Last month, Swiss authorities were forced to orchestrate the emergency takeover of Credit Suisse by its larger rival UBS, granting huge government guarantees in order to prevent a catastrophic banking collapse, in a deal that shocked the banking world.

“These issues pose a threat to the stability of the group (AFCH) and the financial system at large,” the RBZ said in its nine-page corrective order.

“The examination established that there is lack of board cohesion, disharmony on the boards, deep seated mistrust, perceived resistance and instances of accusations and counter-accusations among board members of AFC Holding Company and AFC Commercial Bank.”

AFC Bank directors’ sackings have been kept under wraps for many months.

But the central bank hints that the lender could be at the mess of a legal tussle should they decide to seek justice in the courts.

It said its inspection had found no evidence of wrongdoing or ‘impropriety’ when they the four were asked to leave after querying some decisions.

At the time of the strongly-worded corrective order, AFC Bank had failed to reach the regulator-prescribed US$30 million capital benchmarks. But prospects for bolstering its capital base to US$30 million were in jeopardy.

Its board and executive had hit a dead-end as they attempted to monetise the land allocated by government. Individuals and corporations, holding state-issued offer letters also laid claim to the land, and the central bank feared this could be a source of an explosion of legal tussles and damaging reputational risks for the operation.

Mazowe Rural District Council had already sold the land that AFCH had been allocated to private developers and used the money,according to an inventory sent to the Ministry of Agriculture by AFCH chief executive officer Francis Macheka.

Francis Macheka

The Zimbabwe Independent can report that the entire operation is now under the central bank’s radar, with directors compelled to update policy-makers on the 10–point corrective order’s progress until June 30.

“There were reports of strained working arrangements between the group’s board and commercial bank board, which led to the calling of four board members of AFC Commercial Bank,” the RBZ said in its corrective order.

“The targeted on-site examination established that the condition of AFC Commercial Bank had progressively weakened with low prospects of bolstering (the) financial condition in the short to medium term in the absence of urgent intervention.

“The core of the challenges were unsound corporate governance practices, persistent crucial under-capitalisation, sub-optimal earnings performance, inadequate management information systems and heightened reputational risk,” the central bank noted.

It slammed government interference in AFCH’s operations and warned that crucial decisions should be made after shareholder consultations.

“There was no evidence that the process where four non-executive directors were recalled by the Ministry of Agriculture…had the consideration of the other 50% shareholder, Ministry of Finance and Economic Development,” the central bank stated.

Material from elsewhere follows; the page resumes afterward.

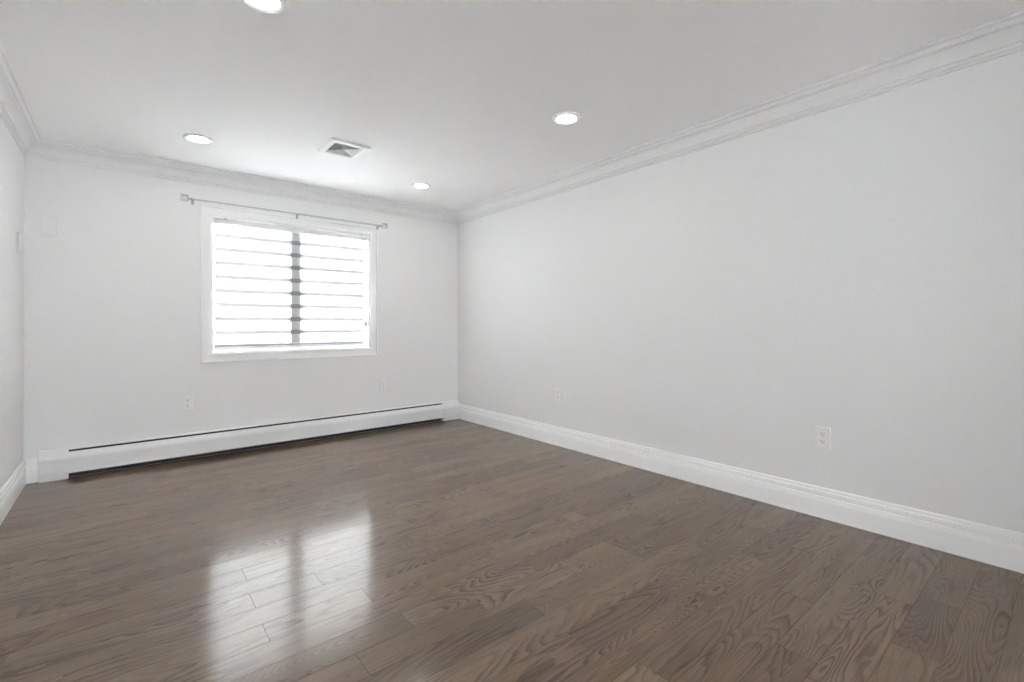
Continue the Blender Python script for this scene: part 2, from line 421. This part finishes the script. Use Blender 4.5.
for i in range(len(edges) - 1):
    z0, z1 = edges[i], edges[i + 1]
    y0 = y1 = BY + .006
    vs = [bm.verts.new(p) for p in ((fx0, y0, z0), (fx1, y0, z0), (fx1, y1, z1), (fx0, y1, z1))]
    f = bm.faces.new(vs); f.material_index = i % 2
bmesh.ops.remove_doubles(bm, verts=bm.verts[:], dist=1e-5)
part(bl, 'fabric', bm, [M['shade'], M['shade_double']])
bm = bmesh.new(); box(bm, fx0 - .002, fx1 + .002, BY - .001, BY + .012, .897, .948, .004, 3)
br = part(bl, 'bottom_rail', bm, M['vinyl'], True)
bm = bmesh.new(); box(bm, fx0 - .001, fx1 + .001, BY - .0012, BY + .002, .926, .936, .0005, 1); part(bl, 'rail_strip', bm, M['shade'], par=br)
bm = bmesh.new()   # bead chain loop
for dx in (0, .016):
    z = 1.99
    tube(bm, (1.940 + dx, BY - .006, 1.13), (1.940 + dx, BY - .006, 1.992), .0007, 6)
    while z > 1.14:
        q = bmesh.ops.create_icosphere(bm, subdivisions=1, radius=.0019, matrix=Matrix.Translation((1.940 + dx, BY - .006, z))); z -= .0065
part(bl, 'bead_chain', bm, M['plastic'], True)
bm = bmesh.new(); box(bm, 1.934, 1.962, BY - .013, BY + .001, 1.095, 1.150, .004, 3); part(bl, 'chain_tensioner', bm, mat('grey_plastic', (.42, .42, .42), .4), True)

# ------------------------------------------------------------ curtain rod
ROFF = .075
RY = YB - ROFF
rod = tag(empty('curtain_rod', (1.25, YB, 2.155)), 'thin silver curtain rod on brackets above the window', 'curtain rod')
def rz(x): return 2.156 + (x - .42) * (2.150 - 2.156) / 1.65
bm = bmesh.new(); tube(bm, (.435, RY, rz(.435)), (1.30, RY, rz(1.30)), .0062, 20); tube(bm, (1.24, RY, rz(1.24)), (2.062, RY, rz(2.062)), .0078, 20)
part(rod, 'rod', bm, M['chrome'], True)
for x in (.441, 1.262, 2.058):
    z = rz(x); bm = bmesh.new()
    box(bm, x - .010, x + .010, YB - .026, YB - .0228, z - .036, z + .012, .001)
    box(bm, x - .004, x + .004, RY, YB - .024, z - .0155, z - .0095, .001)
    for k in range(9):    # cradle under the rod
        a0, a1 = math.pi * (1.0 + k / 9), math.pi * (1.0 + (k + 1) / 9)
        tube(bm, (x, RY + .0105 * math.cos(a0), z + .0105 * math.sin(a0)), (x, RY + .0105 * math.cos(a1), z + .0105 * math.sin(a1)), .003, 8)
    part(rod, 'bracket', bm, M['bracket'], True)
for sgn, x in ((-1, .435), (1, 2.062)):
    z = rz(x); bm = bmesh.new()
    tube(bm, (x, RY, z), (x + sgn * .018, RY, z), .0100, 20); tube(bm, (x + sgn * .018, RY, z), (x + sgn * .030, RY, z), .0065, 16)
    fc = part(rod, 'finial', bm, M['bracket'], True)
    bm = bmesh.new(); a, b_ = sorted((x + sgn * .030, x + sgn * .080))
    box(bm, a, b_, RY - .022, RY + .022, z - .022, z + .026, .004, 2); part(rod, 'crystal_block', bm, M['crystal'], par=fc)

# ------------------------------------------------------------ baseboard heater
ht = tag(empty('baseboard_heater', ((HX0 + HX1) / 2, YB, 0)), 'long white hydronic baseboard heater along the wall under the window', 'heater')
SX0, SX1 = -.314, 2.838
def extr(bm, prof, x0, x1, mi=0):
    A = [bm.verts.new((x0, YB - u, z)) for u, z in prof]; B = [bm.verts.new((x1, YB - u, z)) for u, z in prof]
    n = len(prof)
    for i in range(n): bm.faces.new((A[i], A[(i + 1) % n], B[(i + 1) % n], B[i]))
    bm.faces.new(A[::-1]); bm.faces.new(B)
bm = bmesh.new(); extr(bm, [(.001, .002), (.003, .002), (.003, .2115), (.024, .2135), (.0275, .211), (.0285, .206), (.0300, .206), (.0292, .2125), (.0255, .216), (.001, .216)], SX0, SX1)
part(ht, 'back_plate', bm, M['metal_white'])
bm = bmesh.new(); extr(bm, [(.0415, .1935), (.0425, .1945), (.0680, .1610), (.0685, .1590), (.0670, .1585)], SX0, SX1)
part(ht, 'damper_flap', bm, M['metal_white'])
bm = bmesh.new(); extr(bm, [(.0575, .1550), (.0595, .1560), (.0610, .1550), (.0635, .146), (.0635, .062), (.0670, .056), (.0670, .046), (.0640, .042), (.0600, .041), (.0600, .0425), (.0630, .0445), (.0630, .054), (.0610, .061), (.0610, .150), (.0590, .157)], SX0, SX1)
part(ht, 'front_panel', bm, M['metal_white'])
bm = bmesh.new(); box(bm, SX0, SX1, YB - .0035, YB - .0031, .002, .205); part(ht, 'inner_shade_sheet', bm, M['interior'])  # near-black sheet: the shade inside the heater is put into its colour
bm = bmesh.new()
x = SX0 + .01
while x < SX1 - .01:
    box(bm, x, x + .0008, YB - .054, YB - .008, .070, .130); x += .009
fo = part(ht, 'heating_fins', bm, M['fins'])
bm = bmesh.new(); tube(bm, (SX0, YB - .031, .100), (SX1, YB - .031, .100), .0095, 12); part(ht, 'water_pipe', bm, M['copper'], True)
cap = [(.001, .001), (.0560, .001), (.0570, .003), (.0570, .056), (.0540, .058), (.0540, .061), (.0680, .063), (.0690, .066), (.0660, .147), (.0630, .1550), (.0600, .1570), (.0690, .1590), (.0690, .1610), (.0400, .2040), (.0370, .2100), (.0310, .2160), (.0255, .2185), (.001, .2185)]
for x0, x1 in ((HX0, SX0), (SX1, HX1)):
    bm = bmesh.new(); extr(bm, cap, x0, x1); part(ht, 'end_cap', bm, M['metal_white'])

# ------------------------------------------------------------ downlights
def downlight(x, y, label):
    t = tag(empty('recessed_downlight', (x, y, H)), label, 'ceiling light', 'recessed ceiling downlights')
    t.empty_display_size = .05
    bm = bmesh.new()
    lathe(bm, [(.091, -.0005), (.091, -.006), (.089, -.0095), (.084, -.0115), (.076, -.0105), (.073, -.0075), (.071, -.0070), (.069, -.0085), (.065, -.0080), (.062, -.0030), (.058, -.0010), (.058, -.0003)], close=True)
    obj('trim_ring', bm, M['vent'], t, True)
    bm = bmesh.new(); lathe(bm, [(0, -.0014), (.040, -.0014), (.050, -.0012), (.0595, -.0008)])
    obj('lens', bm, M['lens'], t, True)
    return t
downlight(.408, 3.998, 'lit recessed ceiling light left of the vent, above the left of the window')
downlight(2.190, 4.018, 'lit recessed ceiling light nearest the right back corner, smallest in view')
downlight(2.207, 2.120, 'lit recessed ceiling light alone in the right half of the ceiling')
downlight(.435, 2.120, 'lit recessed ceiling light cut off by the top edge of the picture')

# ------------------------------------------------------------ ceiling register
VX0, VX1, VY0, VY1 = 1.133, 1.419, 3.378, 3.680
vt = tag(empty('ceiling_vent', ((VX0 + VX1) / 2, (VY0 + VY1) / 2, H)), 'square white metal air vent with louvres on the ceiling', 'vent')
bm = bmesh.new()
rings = []
for d, z in [(0, H - .0005), (0, H - .015), (.002, H - .0185), (.006, H - .020), (.036, H - .020), (.040, H - .018), (.041, H - .0005)]:
    rings.append([bm.verts.new(p) for p in ((VX0 + d, VY0 + d, z), (VX1 - d, VY0 + d, z), (VX1 - d, VY1 - d, z), (VX0 + d, VY1 - d, z))])
for i in range(len(rings)):
    a, b_ = rings[i], rings[(i + 1) % len(rings)]
    for j in range(4): bm.faces.new((a[j], a[(j + 1) % 4], b_[(j + 1) % 4], b_[j]))
part(vt, 'flange', bm, M['vent'])
bm = bmesh.new(); box(bm, VX0 + .042, VX1 - .042, VY0 + .042, VY1 - .042, H - .0012, H - .0004); part(vt, 'duct_opening', bm, M['duct'])  # flat plate, darkened to paint the shade up inside the duct
cxv, cyv = (VX0 + VX1) / 2, (VY0 + VY1) / 2
for k in range(6):      # concentric square blades flaring outward
    hx, hy = (VX1 - VX0) / 2 - .041 - .0165 * k, (VY1 - VY0) / 2 - .041 - .0165 * k
    q = [(0, -.0185), (.0008, -.0192), (.0128, -.0066), (.0120, -.0058)]
    if k == 5: q = [(0, -.0185), (.0008, -.0192), (.0100, -.0100), (.0092, -.0092)]
    bm = bmesh.new(); rg = []
    for d, z in q:
        rg.append([bm.verts.new(p) for p in ((cxv - hx + d, cyv - hy + d, H + z), (cxv + hx - d, cyv - hy + d, H + z), (cxv + hx - d, cyv + hy - d, H + z), (cxv - hx + d, cyv + hy - d, H + z))])
    for i in range(4):
        A, B = rg[i], rg[(i + 1) % 4]
        for j in range(4): bm.faces.new((A[j], A[(j + 1) % 4], B[(j + 1) % 4], B[j]))
    if k == 5: bm.faces.new(rg[2])
    part(vt, 'louvre', bm, M['vent'])

# ------------------------------------------------------------ outlets and plates
def outlet(loc, rotz, label):      # local: plate in the xz plane, facing -y
    t = tag(empty('wall_outlet', loc, rotz), label, 'outlet', 'white duplex outlets low on the walls')
    bm = bmesh.new(); box(bm, -.037, .037, -.0085, -.0003, -.060, .060, .0025, 2); obj('cover_plate', bm, M['plastic'], t)
    for z in (-.0215, .0215):
        bm = bmesh.new()
        vs = []
        for k in range(24):
            a = 2 * math.pi * k / 24; vs.append((.0172 * math.cos(a), max(-.0135, min(.0135, .0172 * math.sin(a)))))
        A = [bm.verts.new((u, -.0080, z + v)) for u, v in vs]; B = [bm.verts.new((u, -.0098, z + v)) for u, v in vs]
        for i in range(24): bm.faces.new((A[i], A[(i + 1) % 24], B[(i + 1) % 24], B[i]))
        bm.faces.new(A[::-1]); bm.faces.new(B)
        r = obj('receptacle', bm, M['plastic'], t)
        bm = bmesh.new()
        box(bm, -.0085, -.0060, -.0102, -.0096, z - .001, z + .0075); box(bm, .0060, .0080, -.0102, -.0096, z, z + .0070)
        tube(bm, (0, -.0096, z - .0075), (0, -.0102, z - .0075), .0030, 12)
        obj('slots', bm, M['plastic_dark'], r)
    bm = bmesh.new(); tube(bm, (0, -.0080, 0), (0, -.0094, 0), .0032, 16); obj('screw', bm, M['chrome'], t)
    return t
outlet((.408, YB, .467), 0, 'white wall outlet under the left side of the window')
outlet((2.127, YB, .469), 0, 'white wall outlet just right of the window, above the heater')
outlet((XR, 3.063, .466), -math.pi / 2, 'farther white outlet on the right wall, nearer the back corner')
outlet((XR, .950, .457), -math.pi / 2, 'nearest and largest white outlet, on the right wall above the tall baseboard')

t = tag(empty('blank_cover_plate', (-.421, YB, 1.822)), 'white square blank plate high on the back wall beside the left corner', 'wall plate')
bm = bmesh.new(); box(bm, -.044, .044, -.022, -.0003, -.060, .060, .004, 3); obj('cover', bm, M['wall'], t, True)
bm = bmesh.new(); box(bm, -.036, .036, -.0228, -.0218, -.052, .052, .0004, 1); obj('face_panel', bm, M['wall'], t, True)
t = tag(empty('wall_plate', (XL, 4.50, 1.668), math.pi / 2), 'slim white wall plate seen edge on, high on the left wall near the corner', 'wall plate')
bm = bmesh.new(); box(bm, -.036, .036, -.004, -.0003, -.066, .066, .001, 2); obj('base_plate', bm, M['plastic'], t, True)
bm = bmesh.new(); box(bm, -.031, .031, -.014, -.004, -.060, .060, .004, 3); cv = obj('cover', bm, M['plastic'], t, True)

“There was no evidence of due process having been followed and this includes requisite board resolutions and the affected board members’ rights to be heard. It was noted that the recall was not supported by findings of inappropriate conduct or impropriety on the part of the said directors, thus exposing the institution to potential legal risk where the affected directors could raise issues of victimisation, and thus raise reputational risk. Recalling of independent board members is a supervisory concern given the fact that independent non-executive directors are regarded as important to corporate success as they provide independent thinking, which provides balance to the board discussions,” the RBZ added.

The central bank said the holding company, which has an important national mandate for agrarian transformation, commenced operations without adequate funding and capitalisation, resulting in its huge reliance on the commercial bank for its operational expenditure.

“The group received land from the shareholder towards re-capitalisation of the group and its subsidiaries,” RBZ said.

“However, the banking institution’s capacity to underwrite business remains constrained, underscoring the need for strategies to enhance the institution’s underwriting capacity in order to achieve its mandate.”

In his report to the Ministry of Agriculture, titled Update on Various Farms Allocated to AFC Holdings Limited to the Ministry of Local Government and Public Works dated March 31 2023, Macheka disclosed that gaining access to AFCH’s landbanks could be difficult. AFC did not respond to questions sent the Independent.

“Some of the properties (like) Mazowe Cartref Farm are already settled,” Macheka said.

“There might not be any possibility of monetisation of the properties. AFC Holdings received a report from Mazowe RDC (rural district council) that…Cartref Farm was subdivided and all the stands have been sold.

“The report also states that the developers have paid for compensation of the land and the RDC utilised the money. This implies that there is not any monetary value that can be realised from Cartref Farm,” he said in the report,.

AFCH has until June 30 to submit a series of remedial actions to the RBZ, as it battles to ‘protect the interest of…depositors, the integrity and stability of the group and the financial system at large. The RBZ said in its report: “In the event of AFC Holdings failing to comply…the RBZ will…levy a daily penalty for each day that the group remains non-compliant.”